GIVEN MATERIAL:
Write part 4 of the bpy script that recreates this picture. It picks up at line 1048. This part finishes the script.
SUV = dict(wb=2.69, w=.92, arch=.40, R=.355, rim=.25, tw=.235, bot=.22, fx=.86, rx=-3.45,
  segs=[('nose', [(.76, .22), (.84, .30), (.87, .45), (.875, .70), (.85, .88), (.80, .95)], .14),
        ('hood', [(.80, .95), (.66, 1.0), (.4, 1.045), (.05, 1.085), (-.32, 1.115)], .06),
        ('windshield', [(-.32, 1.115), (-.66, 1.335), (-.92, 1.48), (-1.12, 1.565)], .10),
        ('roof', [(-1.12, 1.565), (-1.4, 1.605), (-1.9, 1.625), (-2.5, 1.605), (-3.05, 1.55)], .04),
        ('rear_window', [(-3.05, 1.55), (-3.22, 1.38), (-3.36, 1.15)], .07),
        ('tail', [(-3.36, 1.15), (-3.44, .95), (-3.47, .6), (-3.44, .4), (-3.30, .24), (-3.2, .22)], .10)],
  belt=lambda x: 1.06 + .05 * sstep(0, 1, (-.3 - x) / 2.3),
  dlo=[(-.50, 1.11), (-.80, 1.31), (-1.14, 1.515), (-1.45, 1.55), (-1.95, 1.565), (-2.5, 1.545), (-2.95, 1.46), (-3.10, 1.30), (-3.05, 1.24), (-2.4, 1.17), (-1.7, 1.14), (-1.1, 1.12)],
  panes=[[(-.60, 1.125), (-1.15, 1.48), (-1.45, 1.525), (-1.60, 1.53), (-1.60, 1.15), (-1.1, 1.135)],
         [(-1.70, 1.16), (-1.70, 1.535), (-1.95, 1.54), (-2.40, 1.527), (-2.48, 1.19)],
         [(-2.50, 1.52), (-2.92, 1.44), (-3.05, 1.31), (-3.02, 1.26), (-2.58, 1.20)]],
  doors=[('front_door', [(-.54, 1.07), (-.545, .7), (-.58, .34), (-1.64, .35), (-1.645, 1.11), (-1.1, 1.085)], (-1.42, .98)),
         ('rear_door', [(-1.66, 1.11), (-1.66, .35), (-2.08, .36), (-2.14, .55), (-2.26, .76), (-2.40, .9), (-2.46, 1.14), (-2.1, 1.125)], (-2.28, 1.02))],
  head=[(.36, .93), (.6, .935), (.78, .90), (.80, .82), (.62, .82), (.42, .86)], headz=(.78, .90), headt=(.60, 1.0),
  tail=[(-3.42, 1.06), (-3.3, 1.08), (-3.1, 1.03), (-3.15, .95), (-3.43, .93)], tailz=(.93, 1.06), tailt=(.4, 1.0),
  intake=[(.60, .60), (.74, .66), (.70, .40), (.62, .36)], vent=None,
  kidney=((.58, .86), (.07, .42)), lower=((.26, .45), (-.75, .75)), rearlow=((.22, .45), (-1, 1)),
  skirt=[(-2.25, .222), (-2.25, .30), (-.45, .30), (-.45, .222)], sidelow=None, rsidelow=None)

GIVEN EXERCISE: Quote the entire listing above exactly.

SOLVED PROBLEM:
Write part 4 of the bpy script that recreates this picture. It picks up at line 1048. This part finishes the script.
SUV = dict(wb=2.69, w=.92, arch=.40, R=.355, rim=.25, tw=.235, bot=.22, fx=.86, rx=-3.45,
  segs=[('nose', [(.76, .22), (.84, .30), (.87, .45), (.875, .70), (.85, .88), (.80, .95)], .14),
        ('hood', [(.80, .95), (.66, 1.0), (.4, 1.045), (.05, 1.085), (-.32, 1.115)], .06),
        ('windshield', [(-.32, 1.115), (-.66, 1.335), (-.92, 1.48), (-1.12, 1.565)], .10),
        ('roof', [(-1.12, 1.565), (-1.4, 1.605), (-1.9, 1.625), (-2.5, 1.605), (-3.05, 1.55)], .04),
        ('rear_window', [(-3.05, 1.55), (-3.22, 1.38), (-3.36, 1.15)], .07),
        ('tail', [(-3.36, 1.15), (-3.44, .95), (-3.47, .6), (-3.44, .4), (-3.30, .24), (-3.2, .22)], .10)],
  belt=lambda x: 1.06 + .05 * sstep(0, 1, (-.3 - x) / 2.3),
  dlo=[(-.50, 1.11), (-.80, 1.31), (-1.14, 1.515), (-1.45, 1.55), (-1.95, 1.565), (-2.5, 1.545), (-2.95, 1.46), (-3.10, 1.30), (-3.05, 1.24), (-2.4, 1.17), (-1.7, 1.14), (-1.1, 1.12)],
  panes=[[(-.60, 1.125), (-1.15, 1.48), (-1.45, 1.525), (-1.60, 1.53), (-1.60, 1.15), (-1.1, 1.135)],
         [(-1.70, 1.16), (-1.70, 1.535), (-1.95, 1.54), (-2.40, 1.527), (-2.48, 1.19)],
         [(-2.50, 1.52), (-2.92, 1.44), (-3.05, 1.31), (-3.02, 1.26), (-2.58, 1.20)]],
  doors=[('front_door', [(-.54, 1.07), (-.545, .7), (-.58, .34), (-1.64, .35), (-1.645, 1.11), (-1.1, 1.085)], (-1.42, .98)),
         ('rear_door', [(-1.66, 1.11), (-1.66, .35), (-2.08, .36), (-2.14, .55), (-2.26, .76), (-2.40, .9), (-2.46, 1.14), (-2.1, 1.125)], (-2.28, 1.02))],
  head=[(.36, .93), (.6, .935), (.78, .90), (.80, .82), (.62, .82), (.42, .86)], headz=(.78, .90), headt=(.60, 1.0),
  tail=[(-3.42, 1.06), (-3.3, 1.08), (-3.1, 1.03), (-3.15, .95), (-3.43, .93)], tailz=(.93, 1.06), tailt=(.4, 1.0),
  intake=[(.60, .60), (.74, .66), (.70, .40), (.62, .36)], vent=None,
  kidney=((.58, .86), (.07, .42)), lower=((.26, .45), (-.75, .75)), rearlow=((.22, .45), (-1, 1)),
  skirt=[(-2.25, .222), (-2.25, .30), (-.45, .30), (-.45, .222)], sidelow=None, rsidelow=None)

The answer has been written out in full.